— START OF Dataset content —

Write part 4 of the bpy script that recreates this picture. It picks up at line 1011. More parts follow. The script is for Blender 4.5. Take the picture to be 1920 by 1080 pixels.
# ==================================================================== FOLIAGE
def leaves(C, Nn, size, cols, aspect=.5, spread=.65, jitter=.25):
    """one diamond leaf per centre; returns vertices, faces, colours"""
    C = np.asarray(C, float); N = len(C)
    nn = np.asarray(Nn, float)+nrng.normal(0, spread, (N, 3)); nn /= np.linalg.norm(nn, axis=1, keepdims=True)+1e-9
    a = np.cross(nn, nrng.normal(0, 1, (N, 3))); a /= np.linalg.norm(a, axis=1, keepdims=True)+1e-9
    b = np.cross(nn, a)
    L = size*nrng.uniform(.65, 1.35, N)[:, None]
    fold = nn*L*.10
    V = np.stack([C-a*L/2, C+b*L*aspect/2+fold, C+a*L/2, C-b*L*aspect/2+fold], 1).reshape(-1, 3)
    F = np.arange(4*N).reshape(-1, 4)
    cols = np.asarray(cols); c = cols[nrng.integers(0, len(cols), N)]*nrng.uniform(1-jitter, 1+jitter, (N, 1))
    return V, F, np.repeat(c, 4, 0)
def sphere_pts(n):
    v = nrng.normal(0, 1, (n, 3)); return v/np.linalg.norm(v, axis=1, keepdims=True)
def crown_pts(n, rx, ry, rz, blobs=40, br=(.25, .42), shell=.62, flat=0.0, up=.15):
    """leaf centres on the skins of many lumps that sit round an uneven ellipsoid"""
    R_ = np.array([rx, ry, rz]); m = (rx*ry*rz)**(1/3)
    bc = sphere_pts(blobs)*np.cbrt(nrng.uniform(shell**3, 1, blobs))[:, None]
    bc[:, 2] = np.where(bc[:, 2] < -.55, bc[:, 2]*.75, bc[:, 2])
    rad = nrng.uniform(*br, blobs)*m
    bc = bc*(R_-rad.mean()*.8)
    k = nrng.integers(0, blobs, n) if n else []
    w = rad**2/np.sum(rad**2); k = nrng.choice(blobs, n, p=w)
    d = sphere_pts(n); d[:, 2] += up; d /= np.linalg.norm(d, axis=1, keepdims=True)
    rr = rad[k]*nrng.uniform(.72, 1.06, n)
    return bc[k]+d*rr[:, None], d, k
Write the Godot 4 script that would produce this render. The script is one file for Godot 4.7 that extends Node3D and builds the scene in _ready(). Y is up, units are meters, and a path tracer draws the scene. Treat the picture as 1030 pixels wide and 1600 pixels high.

— END OF Dataset content —

Problem details →
Each entry must be reproduced verbatim.

Output below →
Write part 4 of the bpy script that recreates this picture. It picks up at line 1011. More parts follow. The script is for Blender 4.5. Take the picture to be 1920 by 1080 pixels.
# ==================================================================== FOLIAGE
def leaves(C, Nn, size, cols, aspect=.5, spread=.65, jitter=.25):
    """one diamond leaf per centre; returns vertices, faces, colours"""
    C = np.asarray(C, float); N = len(C)
    nn = np.asarray(Nn, float)+nrng.normal(0, spread, (N, 3)); nn /= np.linalg.norm(nn, axis=1, keepdims=True)+1e-9
    a = np.cross(nn, nrng.normal(0, 1, (N, 3))); a /= np.linalg.norm(a, axis=1, keepdims=True)+1e-9
    b = np.cross(nn, a)
    L = size*nrng.uniform(.65, 1.35, N)[:, None]
    fold = nn*L*.10
    V = np.stack([C-a*L/2, C+b*L*aspect/2+fold, C+a*L/2, C-b*L*aspect/2+fold], 1).reshape(-1, 3)
    F = np.arange(4*N).reshape(-1, 4)
    cols = np.asarray(cols); c = cols[nrng.integers(0, len(cols), N)]*nrng.uniform(1-jitter, 1+jitter, (N, 1))
    return V, F, np.repeat(c, 4, 0)
def sphere_pts(n):
    v = nrng.normal(0, 1, (n, 3)); return v/np.linalg.norm(v, axis=1, keepdims=True)
def crown_pts(n, rx, ry, rz, blobs=40, br=(.25, .42), shell=.62, flat=0.0, up=.15):
    """leaf centres on the skins of many lumps that sit round an uneven ellipsoid"""
    R_ = np.array([rx, ry, rz]); m = (rx*ry*rz)**(1/3)
    bc = sphere_pts(blobs)*np.cbrt(nrng.uniform(shell**3, 1, blobs))[:, None]
    bc[:, 2] = np.where(bc[:, 2] < -.55, bc[:, 2]*.75, bc[:, 2])
    rad = nrng.uniform(*br, blobs)*m
    bc = bc*(R_-rad.mean()*.8)
    k = nrng.integers(0, blobs, n) if n else []
    w = rad**2/np.sum(rad**2); k = nrng.choice(blobs, n, p=w)
    d = sphere_pts(n); d[:, 2] += up; d /= np.linalg.norm(d, axis=1, keepdims=True)
    rr = rad[k]*nrng.uniform(.72, 1.06, n)
    return bc[k]+d*rr[:, None], d, k
Write the Godot 4 script that would produce this render. The script is one file for Godot 4.7 that extends Node3D and builds the scene in _ready(). Y is up, units are meters, and a path tracer draws the scene. Treat the picture as 1030 pixels wide and 1600 pixels high.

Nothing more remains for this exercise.